I know many of us want to put more money aside than the minimum payment on our credit cards each month. We’ll get to that - don’t worry! For now, just include the absolute minimum you are required to pay on each credit card. 

For other loans, like your student loans, mortgage, etc. this number is the regular loan payment (the amount you are required to pay each month). 

Step 5: Pay down debt: What are your payment dates? 

Finally, we need to be aware of when each payment is due. Not only is this helpful for planning, but it also is helpful to see if certain paychecks are getting hit harder during different parts of the month. For many, it’s helpful to space out rent and debt payments since they are often big expenses. After mapping this out, you might opt to make credit card payments mid-way through the month so you have another paycheck before rent is due.

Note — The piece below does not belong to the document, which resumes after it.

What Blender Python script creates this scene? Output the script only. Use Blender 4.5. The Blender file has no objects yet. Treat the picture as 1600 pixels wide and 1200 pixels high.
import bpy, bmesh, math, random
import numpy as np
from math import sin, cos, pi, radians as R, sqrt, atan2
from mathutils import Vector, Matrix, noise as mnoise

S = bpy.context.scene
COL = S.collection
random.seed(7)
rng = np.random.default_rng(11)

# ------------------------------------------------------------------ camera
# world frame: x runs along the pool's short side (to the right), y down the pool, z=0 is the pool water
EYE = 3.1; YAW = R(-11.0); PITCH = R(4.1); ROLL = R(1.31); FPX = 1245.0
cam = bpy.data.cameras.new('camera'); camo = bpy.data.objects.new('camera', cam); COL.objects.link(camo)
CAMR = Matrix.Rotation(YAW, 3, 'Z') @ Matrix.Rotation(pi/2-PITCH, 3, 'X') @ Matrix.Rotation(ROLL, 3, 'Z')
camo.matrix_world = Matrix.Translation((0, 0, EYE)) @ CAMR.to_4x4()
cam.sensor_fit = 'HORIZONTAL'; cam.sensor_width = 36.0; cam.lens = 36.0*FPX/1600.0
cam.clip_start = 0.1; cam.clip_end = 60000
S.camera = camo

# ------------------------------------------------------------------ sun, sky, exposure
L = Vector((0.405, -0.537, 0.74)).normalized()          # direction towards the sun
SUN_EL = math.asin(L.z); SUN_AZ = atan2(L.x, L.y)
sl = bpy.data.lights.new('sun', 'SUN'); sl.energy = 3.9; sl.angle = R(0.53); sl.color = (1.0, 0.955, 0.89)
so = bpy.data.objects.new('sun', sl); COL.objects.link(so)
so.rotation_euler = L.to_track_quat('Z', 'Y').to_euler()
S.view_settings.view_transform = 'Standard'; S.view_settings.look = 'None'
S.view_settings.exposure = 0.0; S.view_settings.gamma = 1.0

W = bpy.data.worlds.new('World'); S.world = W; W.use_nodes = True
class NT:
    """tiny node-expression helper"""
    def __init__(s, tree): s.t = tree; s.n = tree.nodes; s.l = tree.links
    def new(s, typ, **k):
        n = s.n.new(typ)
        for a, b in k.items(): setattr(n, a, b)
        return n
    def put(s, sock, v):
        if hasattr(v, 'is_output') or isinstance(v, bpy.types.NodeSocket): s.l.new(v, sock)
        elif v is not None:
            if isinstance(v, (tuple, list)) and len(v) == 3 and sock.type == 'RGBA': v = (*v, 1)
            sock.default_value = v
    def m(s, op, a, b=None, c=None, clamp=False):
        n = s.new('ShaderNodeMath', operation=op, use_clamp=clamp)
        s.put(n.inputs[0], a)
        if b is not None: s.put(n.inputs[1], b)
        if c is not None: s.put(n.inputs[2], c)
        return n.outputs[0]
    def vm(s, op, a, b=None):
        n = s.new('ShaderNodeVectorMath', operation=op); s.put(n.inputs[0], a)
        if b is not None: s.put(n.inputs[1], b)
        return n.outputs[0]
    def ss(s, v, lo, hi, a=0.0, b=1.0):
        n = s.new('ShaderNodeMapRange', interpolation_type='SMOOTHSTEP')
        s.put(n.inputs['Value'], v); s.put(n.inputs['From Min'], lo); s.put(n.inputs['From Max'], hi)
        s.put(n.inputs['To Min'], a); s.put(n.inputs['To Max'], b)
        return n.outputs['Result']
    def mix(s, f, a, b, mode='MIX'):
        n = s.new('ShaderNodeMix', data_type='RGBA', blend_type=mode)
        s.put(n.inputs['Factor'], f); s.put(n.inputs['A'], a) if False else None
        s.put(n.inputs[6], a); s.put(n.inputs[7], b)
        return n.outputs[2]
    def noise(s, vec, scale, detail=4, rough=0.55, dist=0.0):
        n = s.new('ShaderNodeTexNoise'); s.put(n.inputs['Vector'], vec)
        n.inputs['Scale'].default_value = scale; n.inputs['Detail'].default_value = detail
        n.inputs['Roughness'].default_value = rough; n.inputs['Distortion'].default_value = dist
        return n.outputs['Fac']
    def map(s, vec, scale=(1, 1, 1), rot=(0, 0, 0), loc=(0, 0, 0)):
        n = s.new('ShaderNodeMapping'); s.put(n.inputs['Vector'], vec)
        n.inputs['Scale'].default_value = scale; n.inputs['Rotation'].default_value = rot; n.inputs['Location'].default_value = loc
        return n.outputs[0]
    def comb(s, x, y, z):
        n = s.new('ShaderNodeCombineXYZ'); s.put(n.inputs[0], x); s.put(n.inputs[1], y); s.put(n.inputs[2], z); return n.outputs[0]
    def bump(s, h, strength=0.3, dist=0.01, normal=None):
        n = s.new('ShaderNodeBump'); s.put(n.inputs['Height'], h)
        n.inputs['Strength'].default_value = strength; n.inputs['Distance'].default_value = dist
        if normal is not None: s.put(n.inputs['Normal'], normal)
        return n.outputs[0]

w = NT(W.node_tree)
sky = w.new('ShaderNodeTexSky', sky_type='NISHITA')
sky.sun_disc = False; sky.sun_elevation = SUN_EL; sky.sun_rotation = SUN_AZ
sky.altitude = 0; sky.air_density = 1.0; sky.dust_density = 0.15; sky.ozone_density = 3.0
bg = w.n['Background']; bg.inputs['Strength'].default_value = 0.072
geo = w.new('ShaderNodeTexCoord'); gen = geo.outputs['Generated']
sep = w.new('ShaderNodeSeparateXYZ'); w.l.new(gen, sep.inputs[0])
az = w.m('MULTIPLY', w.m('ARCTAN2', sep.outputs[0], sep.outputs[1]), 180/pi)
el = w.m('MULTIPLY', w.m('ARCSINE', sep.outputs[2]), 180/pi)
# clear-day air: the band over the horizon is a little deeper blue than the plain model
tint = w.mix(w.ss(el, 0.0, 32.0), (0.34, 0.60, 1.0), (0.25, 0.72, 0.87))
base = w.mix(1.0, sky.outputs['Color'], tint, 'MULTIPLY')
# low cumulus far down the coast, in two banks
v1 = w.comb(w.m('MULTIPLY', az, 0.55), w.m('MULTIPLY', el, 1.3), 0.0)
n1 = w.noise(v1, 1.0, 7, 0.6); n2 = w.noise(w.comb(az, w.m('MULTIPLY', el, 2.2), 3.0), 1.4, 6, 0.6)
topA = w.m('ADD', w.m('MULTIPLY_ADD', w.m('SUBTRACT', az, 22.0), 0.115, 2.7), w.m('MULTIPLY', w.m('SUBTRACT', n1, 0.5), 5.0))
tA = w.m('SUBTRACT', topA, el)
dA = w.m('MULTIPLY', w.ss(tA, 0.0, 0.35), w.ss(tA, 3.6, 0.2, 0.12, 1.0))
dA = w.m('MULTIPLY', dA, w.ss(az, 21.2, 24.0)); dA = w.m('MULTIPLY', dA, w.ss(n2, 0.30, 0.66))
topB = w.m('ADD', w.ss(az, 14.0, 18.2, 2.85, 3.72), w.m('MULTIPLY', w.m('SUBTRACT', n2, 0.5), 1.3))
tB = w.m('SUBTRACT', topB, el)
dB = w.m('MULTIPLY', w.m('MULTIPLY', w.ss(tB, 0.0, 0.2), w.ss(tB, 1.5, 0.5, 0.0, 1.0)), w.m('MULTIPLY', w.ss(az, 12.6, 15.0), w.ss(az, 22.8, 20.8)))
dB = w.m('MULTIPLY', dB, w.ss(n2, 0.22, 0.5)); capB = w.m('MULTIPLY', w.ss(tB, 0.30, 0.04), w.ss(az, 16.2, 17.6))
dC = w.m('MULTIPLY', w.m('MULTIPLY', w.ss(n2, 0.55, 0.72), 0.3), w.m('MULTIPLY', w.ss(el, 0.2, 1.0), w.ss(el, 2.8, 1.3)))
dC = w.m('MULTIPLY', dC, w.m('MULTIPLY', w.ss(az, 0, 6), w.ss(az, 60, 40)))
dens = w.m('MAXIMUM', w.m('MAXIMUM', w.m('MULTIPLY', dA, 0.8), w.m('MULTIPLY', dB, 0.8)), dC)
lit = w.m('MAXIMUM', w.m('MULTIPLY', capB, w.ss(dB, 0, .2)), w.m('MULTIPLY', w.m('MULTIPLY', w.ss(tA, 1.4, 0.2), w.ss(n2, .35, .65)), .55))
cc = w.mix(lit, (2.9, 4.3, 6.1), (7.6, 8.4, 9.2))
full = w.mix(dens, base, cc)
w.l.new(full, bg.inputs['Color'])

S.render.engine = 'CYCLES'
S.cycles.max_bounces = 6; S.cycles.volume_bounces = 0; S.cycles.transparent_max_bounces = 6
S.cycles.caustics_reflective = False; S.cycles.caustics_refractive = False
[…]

Now that you’ve gathered the key information for all of your debt, you’ve taken the first step in paying it all off! You’ve taken inventory. This is a huge step and accomplishment. It's worth taking the time to celebrate! 

From here, you’ll want to prioritize your debt so that you can formulate a plan to pay it off. You will be able to prioritize your debt in the same spreadsheet. 

Going forward, continue updating your current debt balances and updating any other changes, like your required minimum payments. It’ll be exciting and motivating to see your balances decrease, and you’ll know exactly where you stand in the process.